MATERIAL PROVIDED:
################
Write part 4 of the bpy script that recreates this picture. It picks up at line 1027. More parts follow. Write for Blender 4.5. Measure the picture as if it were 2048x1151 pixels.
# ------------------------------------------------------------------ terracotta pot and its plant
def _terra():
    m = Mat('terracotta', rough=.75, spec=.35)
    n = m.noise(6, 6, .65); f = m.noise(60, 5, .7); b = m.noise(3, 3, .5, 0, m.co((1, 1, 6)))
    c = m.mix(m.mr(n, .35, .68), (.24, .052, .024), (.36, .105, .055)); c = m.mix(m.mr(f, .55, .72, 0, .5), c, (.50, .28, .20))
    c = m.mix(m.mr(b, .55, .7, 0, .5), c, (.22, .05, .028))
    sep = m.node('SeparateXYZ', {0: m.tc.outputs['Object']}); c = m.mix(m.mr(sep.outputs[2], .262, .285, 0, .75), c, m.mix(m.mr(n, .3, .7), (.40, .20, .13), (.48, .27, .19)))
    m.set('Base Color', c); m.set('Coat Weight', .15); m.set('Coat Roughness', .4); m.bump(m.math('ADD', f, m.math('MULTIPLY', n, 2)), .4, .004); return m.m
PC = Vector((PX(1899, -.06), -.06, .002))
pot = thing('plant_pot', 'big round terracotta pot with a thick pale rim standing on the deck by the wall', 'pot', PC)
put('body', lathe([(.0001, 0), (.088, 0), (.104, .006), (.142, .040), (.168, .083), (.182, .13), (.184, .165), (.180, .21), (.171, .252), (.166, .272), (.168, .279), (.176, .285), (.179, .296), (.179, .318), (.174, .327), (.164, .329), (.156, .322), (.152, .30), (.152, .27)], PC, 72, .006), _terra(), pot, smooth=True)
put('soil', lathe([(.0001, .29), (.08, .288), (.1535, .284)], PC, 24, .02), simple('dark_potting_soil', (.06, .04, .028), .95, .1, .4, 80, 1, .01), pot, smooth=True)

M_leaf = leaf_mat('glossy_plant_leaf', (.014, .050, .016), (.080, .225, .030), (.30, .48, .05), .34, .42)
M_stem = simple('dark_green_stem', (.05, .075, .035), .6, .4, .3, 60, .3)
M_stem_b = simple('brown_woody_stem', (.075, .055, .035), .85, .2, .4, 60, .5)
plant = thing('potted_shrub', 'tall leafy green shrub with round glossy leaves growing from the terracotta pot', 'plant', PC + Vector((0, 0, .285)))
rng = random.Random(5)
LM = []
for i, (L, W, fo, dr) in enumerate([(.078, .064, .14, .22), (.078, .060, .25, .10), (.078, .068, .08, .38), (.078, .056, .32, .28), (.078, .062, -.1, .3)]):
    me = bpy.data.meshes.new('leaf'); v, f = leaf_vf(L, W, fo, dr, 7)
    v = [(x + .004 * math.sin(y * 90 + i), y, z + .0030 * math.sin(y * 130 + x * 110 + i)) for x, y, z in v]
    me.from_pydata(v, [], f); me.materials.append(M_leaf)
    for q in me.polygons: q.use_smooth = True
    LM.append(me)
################
EXERCISE:
Each line must be given again exactly as written above.

SOLUTION TO THIS EXERCISE:
Write part 4 of the bpy script that recreates this picture. It picks up at line 1027. More parts follow. Write for Blender 4.5. Measure the picture as if it were 2048x1151 pixels.
# ------------------------------------------------------------------ terracotta pot and its plant
def _terra():
    m = Mat('terracotta', rough=.75, spec=.35)
    n = m.noise(6, 6, .65); f = m.noise(60, 5, .7); b = m.noise(3, 3, .5, 0, m.co((1, 1, 6)))
    c = m.mix(m.mr(n, .35, .68), (.24, .052, .024), (.36, .105, .055)); c = m.mix(m.mr(f, .55, .72, 0, .5), c, (.50, .28, .20))
    c = m.mix(m.mr(b, .55, .7, 0, .5), c, (.22, .05, .028))
    sep = m.node('SeparateXYZ', {0: m.tc.outputs['Object']}); c = m.mix(m.mr(sep.outputs[2], .262, .285, 0, .75), c, m.mix(m.mr(n, .3, .7), (.40, .20, .13), (.48, .27, .19)))
    m.set('Base Color', c); m.set('Coat Weight', .15); m.set('Coat Roughness', .4); m.bump(m.math('ADD', f, m.math('MULTIPLY', n, 2)), .4, .004); return m.m
PC = Vector((PX(1899, -.06), -.06, .002))
pot = thing('plant_pot', 'big round terracotta pot with a thick pale rim standing on the deck by the wall', 'pot', PC)
put('body', lathe([(.0001, 0), (.088, 0), (.104, .006), (.142, .040), (.168, .083), (.182, .13), (.184, .165), (.180, .21), (.171, .252), (.166, .272), (.168, .279), (.176, .285), (.179, .296), (.179, .318), (.174, .327), (.164, .329), (.156, .322), (.152, .30), (.152, .27)], PC, 72, .006), _terra(), pot, smooth=True)
put('soil', lathe([(.0001, .29), (.08, .288), (.1535, .284)], PC, 24, .02), simple('dark_potting_soil', (.06, .04, .028), .95, .1, .4, 80, 1, .01), pot, smooth=True)

M_leaf = leaf_mat('glossy_plant_leaf', (.014, .050, .016), (.080, .225, .030), (.30, .48, .05), .34, .42)
M_stem = simple('dark_green_stem', (.05, .075, .035), .6, .4, .3, 60, .3)
M_stem_b = simple('brown_woody_stem', (.075, .055, .035), .85, .2, .4, 60, .5)
plant = thing('potted_shrub', 'tall leafy green shrub with round glossy leaves growing from the terracotta pot', 'plant', PC + Vector((0, 0, .285)))
rng = random.Random(5)
LM = []
for i, (L, W, fo, dr) in enumerate([(.078, .064, .14, .22), (.078, .060, .25, .10), (.078, .068, .08, .38), (.078, .056, .32, .28), (.078, .062, -.1, .3)]):
    me = bpy.data.meshes.new('leaf'); v, f = leaf_vf(L, W, fo, dr, 7)
    v = [(x + .004 * math.sin(y * 90 + i), y, z + .0030 * math.sin(y * 130 + x * 110 + i)) for x, y, z in v]
    me.from_pydata(v, [], f); me.materials.append(M_leaf)
    for q in me.polygons: q.use_smooth = True
    LM.append(me)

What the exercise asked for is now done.